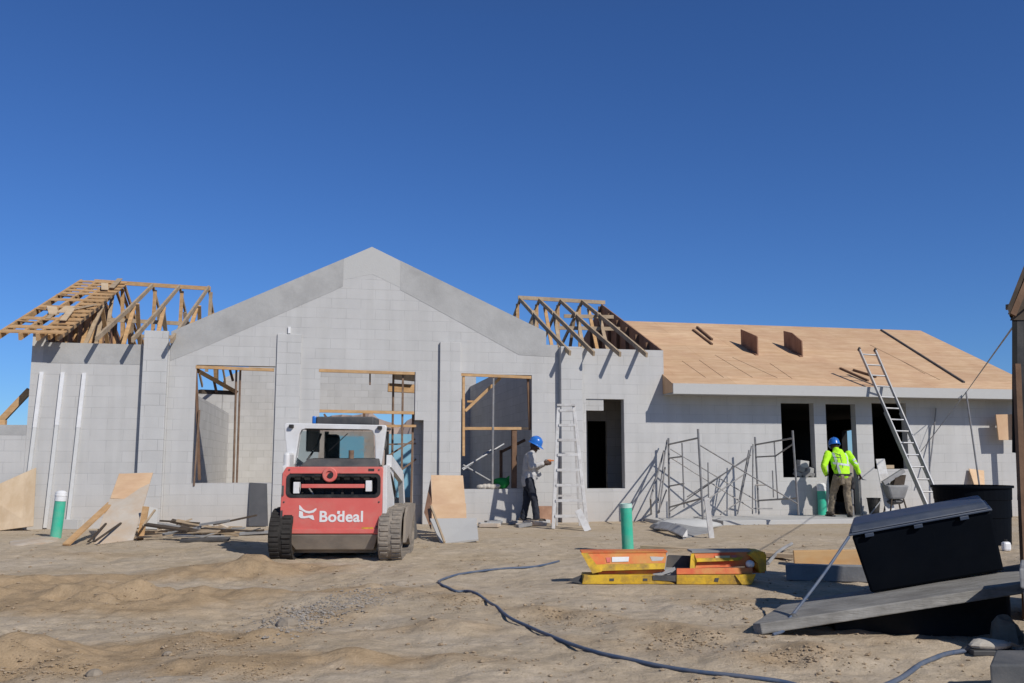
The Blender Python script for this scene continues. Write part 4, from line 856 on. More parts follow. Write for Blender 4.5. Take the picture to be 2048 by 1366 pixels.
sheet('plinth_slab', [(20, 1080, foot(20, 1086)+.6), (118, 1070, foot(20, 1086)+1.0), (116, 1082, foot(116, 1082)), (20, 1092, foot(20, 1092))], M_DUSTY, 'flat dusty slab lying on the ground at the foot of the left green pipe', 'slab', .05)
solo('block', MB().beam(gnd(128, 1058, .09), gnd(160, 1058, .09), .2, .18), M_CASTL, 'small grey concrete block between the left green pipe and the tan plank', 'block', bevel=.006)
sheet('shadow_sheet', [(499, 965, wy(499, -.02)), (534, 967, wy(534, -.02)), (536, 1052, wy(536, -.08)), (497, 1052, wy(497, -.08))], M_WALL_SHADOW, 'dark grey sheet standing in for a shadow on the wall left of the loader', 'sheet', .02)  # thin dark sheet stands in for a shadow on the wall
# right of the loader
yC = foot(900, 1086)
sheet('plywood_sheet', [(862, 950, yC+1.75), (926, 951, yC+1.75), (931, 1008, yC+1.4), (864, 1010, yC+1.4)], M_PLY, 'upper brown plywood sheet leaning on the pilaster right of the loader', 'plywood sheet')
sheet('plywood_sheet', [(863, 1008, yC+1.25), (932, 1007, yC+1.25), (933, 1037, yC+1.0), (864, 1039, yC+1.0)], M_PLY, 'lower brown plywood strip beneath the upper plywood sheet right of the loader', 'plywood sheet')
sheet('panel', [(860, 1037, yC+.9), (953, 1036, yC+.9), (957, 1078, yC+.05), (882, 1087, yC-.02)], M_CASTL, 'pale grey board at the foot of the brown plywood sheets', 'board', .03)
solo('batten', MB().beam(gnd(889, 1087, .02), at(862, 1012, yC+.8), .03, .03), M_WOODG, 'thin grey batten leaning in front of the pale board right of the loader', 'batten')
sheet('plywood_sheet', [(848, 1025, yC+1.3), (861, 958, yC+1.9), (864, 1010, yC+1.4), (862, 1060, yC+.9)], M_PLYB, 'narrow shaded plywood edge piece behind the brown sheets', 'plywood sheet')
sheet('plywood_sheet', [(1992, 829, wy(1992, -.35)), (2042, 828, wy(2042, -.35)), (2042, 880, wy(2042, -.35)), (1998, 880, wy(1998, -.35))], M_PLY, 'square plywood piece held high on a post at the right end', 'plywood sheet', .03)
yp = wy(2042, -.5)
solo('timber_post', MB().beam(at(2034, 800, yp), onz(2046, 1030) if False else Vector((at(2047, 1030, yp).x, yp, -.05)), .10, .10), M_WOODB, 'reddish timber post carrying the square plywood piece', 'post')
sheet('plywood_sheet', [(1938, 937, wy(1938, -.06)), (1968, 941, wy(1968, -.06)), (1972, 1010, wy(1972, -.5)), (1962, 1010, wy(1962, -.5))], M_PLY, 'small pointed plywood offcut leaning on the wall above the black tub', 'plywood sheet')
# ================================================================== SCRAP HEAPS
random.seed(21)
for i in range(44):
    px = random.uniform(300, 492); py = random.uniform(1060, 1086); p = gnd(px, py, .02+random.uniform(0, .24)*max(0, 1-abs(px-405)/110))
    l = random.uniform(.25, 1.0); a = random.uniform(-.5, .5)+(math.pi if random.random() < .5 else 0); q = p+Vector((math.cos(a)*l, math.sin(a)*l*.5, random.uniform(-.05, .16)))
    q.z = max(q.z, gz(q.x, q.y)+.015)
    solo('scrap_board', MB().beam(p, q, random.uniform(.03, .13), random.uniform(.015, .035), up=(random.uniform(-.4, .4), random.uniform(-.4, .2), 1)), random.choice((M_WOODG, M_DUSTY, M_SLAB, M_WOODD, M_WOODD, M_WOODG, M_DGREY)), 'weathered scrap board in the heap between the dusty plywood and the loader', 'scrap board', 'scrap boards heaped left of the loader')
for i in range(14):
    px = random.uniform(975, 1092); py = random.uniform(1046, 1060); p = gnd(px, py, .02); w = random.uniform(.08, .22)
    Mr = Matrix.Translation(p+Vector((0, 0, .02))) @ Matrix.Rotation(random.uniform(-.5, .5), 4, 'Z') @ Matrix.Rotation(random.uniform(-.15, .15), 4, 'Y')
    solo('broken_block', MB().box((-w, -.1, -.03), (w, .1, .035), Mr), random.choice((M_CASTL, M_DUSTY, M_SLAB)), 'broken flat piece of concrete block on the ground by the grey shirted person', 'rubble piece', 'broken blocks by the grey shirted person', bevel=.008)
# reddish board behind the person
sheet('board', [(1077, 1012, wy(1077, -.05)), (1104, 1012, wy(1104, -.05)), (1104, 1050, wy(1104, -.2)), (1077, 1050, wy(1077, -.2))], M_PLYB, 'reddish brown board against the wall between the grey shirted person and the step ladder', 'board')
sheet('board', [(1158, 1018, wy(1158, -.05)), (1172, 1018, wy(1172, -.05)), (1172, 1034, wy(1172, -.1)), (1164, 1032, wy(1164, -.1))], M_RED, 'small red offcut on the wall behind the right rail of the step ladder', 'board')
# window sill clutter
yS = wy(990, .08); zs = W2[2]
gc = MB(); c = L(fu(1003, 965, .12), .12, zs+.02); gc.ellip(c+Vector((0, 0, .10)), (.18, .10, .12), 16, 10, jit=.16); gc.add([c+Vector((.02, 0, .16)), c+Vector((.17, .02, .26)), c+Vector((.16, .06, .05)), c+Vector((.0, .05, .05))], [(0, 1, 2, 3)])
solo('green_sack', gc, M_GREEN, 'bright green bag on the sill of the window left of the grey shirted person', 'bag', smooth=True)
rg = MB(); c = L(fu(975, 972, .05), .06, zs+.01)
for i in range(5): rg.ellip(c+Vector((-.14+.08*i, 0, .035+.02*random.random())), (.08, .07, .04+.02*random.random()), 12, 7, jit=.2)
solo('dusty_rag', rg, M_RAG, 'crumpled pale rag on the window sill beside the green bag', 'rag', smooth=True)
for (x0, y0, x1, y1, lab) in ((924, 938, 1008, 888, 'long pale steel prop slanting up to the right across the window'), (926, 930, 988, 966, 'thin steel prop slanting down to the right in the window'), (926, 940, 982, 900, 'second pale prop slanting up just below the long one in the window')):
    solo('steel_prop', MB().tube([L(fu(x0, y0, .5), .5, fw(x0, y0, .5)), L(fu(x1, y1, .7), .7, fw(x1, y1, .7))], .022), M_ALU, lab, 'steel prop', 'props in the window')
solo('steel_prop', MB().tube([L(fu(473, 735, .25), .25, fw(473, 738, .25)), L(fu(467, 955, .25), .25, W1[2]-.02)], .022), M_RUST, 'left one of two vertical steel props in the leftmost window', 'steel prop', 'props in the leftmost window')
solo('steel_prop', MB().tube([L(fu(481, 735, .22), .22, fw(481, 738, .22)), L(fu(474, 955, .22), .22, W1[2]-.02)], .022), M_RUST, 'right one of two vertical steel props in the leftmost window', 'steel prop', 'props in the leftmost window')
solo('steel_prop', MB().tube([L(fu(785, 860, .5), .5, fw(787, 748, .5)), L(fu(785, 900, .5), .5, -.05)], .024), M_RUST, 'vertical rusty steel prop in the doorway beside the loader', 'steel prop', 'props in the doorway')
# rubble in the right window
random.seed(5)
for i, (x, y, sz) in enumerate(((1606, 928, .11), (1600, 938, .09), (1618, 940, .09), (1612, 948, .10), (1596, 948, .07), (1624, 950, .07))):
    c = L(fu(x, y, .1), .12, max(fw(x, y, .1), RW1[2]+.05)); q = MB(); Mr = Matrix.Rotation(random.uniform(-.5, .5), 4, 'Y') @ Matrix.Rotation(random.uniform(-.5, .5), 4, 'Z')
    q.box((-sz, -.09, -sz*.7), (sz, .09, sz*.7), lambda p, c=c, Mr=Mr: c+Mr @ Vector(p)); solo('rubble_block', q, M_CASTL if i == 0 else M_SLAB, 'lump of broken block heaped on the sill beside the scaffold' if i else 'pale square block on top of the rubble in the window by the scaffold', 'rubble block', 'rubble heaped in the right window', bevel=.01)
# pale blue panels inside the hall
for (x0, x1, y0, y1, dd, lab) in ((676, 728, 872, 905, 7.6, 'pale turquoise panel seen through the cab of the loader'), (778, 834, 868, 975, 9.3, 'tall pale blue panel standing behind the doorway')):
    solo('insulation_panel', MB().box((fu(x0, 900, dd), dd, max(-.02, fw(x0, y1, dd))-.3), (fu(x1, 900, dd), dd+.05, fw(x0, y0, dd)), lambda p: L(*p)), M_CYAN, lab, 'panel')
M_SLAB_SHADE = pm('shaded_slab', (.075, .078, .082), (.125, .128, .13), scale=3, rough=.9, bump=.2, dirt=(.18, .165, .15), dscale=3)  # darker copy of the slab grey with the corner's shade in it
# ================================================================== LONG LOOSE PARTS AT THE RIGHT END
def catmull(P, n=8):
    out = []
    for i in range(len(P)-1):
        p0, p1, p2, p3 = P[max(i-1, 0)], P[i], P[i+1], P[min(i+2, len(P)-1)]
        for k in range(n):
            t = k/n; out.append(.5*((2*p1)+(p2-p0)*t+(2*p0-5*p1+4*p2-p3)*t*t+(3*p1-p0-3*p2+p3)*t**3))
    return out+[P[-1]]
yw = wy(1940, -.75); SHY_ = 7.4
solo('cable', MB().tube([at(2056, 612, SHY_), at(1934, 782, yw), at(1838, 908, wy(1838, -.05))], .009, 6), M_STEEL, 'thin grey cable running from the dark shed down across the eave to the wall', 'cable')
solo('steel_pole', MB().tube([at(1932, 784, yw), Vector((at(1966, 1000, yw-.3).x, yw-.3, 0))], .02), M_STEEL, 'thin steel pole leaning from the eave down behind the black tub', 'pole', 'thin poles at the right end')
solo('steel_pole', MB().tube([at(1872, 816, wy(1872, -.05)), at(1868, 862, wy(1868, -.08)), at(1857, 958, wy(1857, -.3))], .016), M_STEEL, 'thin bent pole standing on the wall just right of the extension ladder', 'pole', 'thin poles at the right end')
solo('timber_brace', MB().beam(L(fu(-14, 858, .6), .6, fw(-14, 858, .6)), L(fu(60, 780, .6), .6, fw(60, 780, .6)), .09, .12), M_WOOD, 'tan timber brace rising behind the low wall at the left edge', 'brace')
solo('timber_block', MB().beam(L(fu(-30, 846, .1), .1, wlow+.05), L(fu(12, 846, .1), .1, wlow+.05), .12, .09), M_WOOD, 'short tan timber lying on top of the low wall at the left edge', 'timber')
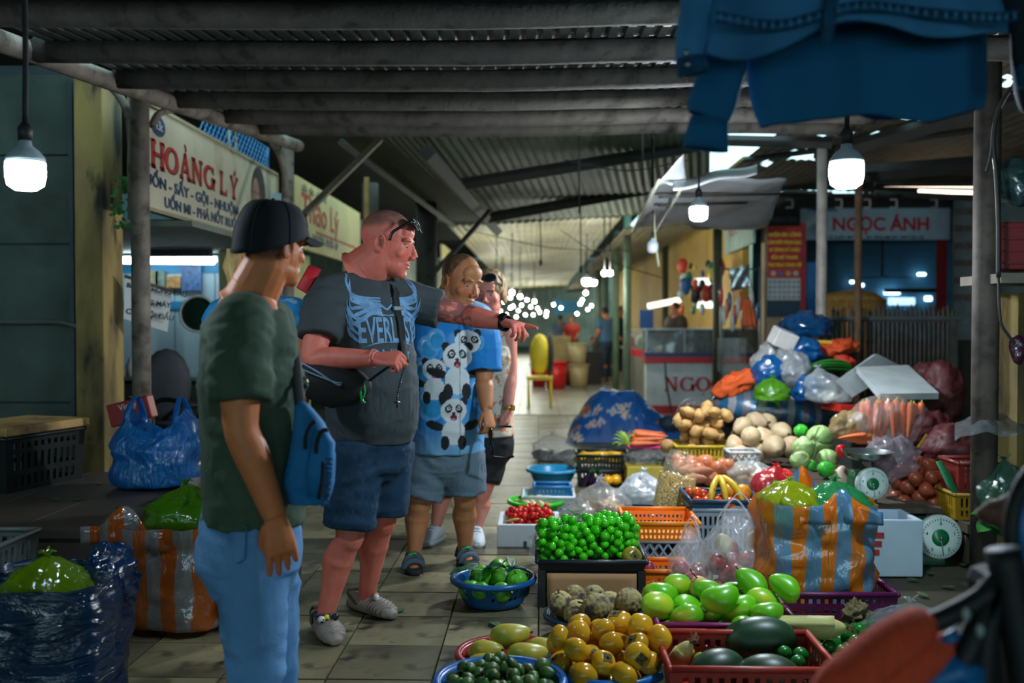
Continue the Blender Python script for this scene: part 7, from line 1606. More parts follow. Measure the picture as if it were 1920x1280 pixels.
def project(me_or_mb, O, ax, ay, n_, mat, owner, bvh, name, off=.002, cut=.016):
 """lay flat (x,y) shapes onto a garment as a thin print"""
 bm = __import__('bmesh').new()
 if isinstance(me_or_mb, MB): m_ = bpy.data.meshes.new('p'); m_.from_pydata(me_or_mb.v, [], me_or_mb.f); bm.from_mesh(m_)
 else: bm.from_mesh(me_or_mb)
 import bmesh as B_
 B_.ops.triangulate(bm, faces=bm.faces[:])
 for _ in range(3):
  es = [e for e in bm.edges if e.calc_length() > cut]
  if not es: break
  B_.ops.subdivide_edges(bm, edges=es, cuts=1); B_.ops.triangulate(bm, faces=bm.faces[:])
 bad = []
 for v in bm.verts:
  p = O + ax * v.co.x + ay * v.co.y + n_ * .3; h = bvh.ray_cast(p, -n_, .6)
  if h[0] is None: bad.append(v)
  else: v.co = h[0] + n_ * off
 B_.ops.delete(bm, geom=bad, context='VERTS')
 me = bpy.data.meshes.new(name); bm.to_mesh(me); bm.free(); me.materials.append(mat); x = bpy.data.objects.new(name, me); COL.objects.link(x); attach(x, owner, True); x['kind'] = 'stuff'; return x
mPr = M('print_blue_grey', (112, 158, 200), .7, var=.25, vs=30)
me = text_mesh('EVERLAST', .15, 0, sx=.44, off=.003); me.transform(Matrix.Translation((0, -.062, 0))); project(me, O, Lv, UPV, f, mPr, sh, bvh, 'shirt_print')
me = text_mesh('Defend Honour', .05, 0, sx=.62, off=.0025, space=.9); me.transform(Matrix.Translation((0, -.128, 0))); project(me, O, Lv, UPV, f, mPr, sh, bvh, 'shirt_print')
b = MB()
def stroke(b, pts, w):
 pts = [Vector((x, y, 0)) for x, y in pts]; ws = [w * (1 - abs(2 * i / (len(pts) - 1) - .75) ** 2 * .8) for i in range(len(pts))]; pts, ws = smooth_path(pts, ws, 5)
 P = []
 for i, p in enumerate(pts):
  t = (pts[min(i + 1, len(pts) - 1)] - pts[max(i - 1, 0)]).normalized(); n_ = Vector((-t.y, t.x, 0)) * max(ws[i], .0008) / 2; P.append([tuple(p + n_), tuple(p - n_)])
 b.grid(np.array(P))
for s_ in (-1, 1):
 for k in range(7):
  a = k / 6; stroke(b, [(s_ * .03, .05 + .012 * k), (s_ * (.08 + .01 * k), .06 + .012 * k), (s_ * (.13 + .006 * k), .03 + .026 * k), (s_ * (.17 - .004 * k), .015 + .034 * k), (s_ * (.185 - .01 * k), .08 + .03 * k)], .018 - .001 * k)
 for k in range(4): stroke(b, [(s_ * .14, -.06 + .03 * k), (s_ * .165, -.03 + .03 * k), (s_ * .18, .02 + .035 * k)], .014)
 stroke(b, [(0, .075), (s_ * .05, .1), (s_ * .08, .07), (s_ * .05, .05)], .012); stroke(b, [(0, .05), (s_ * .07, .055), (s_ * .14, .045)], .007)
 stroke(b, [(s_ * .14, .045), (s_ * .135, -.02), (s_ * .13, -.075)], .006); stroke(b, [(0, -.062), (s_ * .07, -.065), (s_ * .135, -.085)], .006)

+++

* Stated exercise *
Read the entries and pick out all lines that include the word "follow".

* Response below *
The Blender Python script for this scene continues. Write part 4, from line 856 on. More parts follow. Write for Blender 4.5. Take the picture to be 2048 by 1366 pixels.
Continue the Blender Python script for this scene: part 7, from line 1606. More parts follow. Measure the picture as if it were 1920x1280 pixels.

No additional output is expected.